If you have that:
while(true) byte[] fillbuffer = new byte[400]; What will happen? Will create thousand of objects and each time just link the pointer of the fillbuffer with the new object's pointer? or something else?
Yes, then the old objects will be garbage collected as needed since they are no longer referenced. You can roughly see this yourself if you hook up VisualVM or similar and watch the memory usage (consider adding a sleep).
As pointed out, to be technical the array is the only object. You are allocating 400 bytes, and one object, whose main job is to know where the 400 bytes are, each loop.
I'm not aware of any optimizations that are done to avoid the allocations, but in general compilers/virtual machines in any language have a lot of license to take shortcuts. "Logically" my answer explains what happens here, but YMMV (specifically, YMMV depending on how much of the JVM spec you have read.)
If you are lucky, the Hotspot JVM will succeed at escape analysis and notice that the array never escapes the loop.

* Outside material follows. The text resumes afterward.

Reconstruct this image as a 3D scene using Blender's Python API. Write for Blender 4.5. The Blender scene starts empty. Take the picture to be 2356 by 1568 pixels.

It may then be optimized away altogether.
Escape analysis is a technique by which the Java Hotspot Server Compiler can analyze the scope of a new object's uses and decide whether to allocate it on the Java heap.
But at least for the first 1000 or so iterations - before optimization kicks in - it will likely allocate these, and eventually garbage collect them.
Congratulations, you have written an infinite loop.
What will happen?
Upon each iteration of the while loop, a new array of 400 bytes is allocated on the heap.
Will create thousand of objects and each time just link the pointer of the fillbuffer with the new object's pointer?
Yes, a new array object is created each time. Since the variable fillbuffer is in scope only within the body of the while loop, the referenced byte array becomes immediately available for garbage collection upon completion of each loop iteration.
Edit: Note
If you were to define fillbuffer outside the loop, then its value would not be immediately available for garbage collection upon completion of each loop iteration, but the old value would become available for garbage collection as soon as the variable was assigned a new value. I.e.
byte[] fillbuffer; while(true) fillbuffer = new byte[400]; fillbuffer variable takes on a new value each time around the loop, so there are no references to the old value. Java doesn't know when you hit an inner }.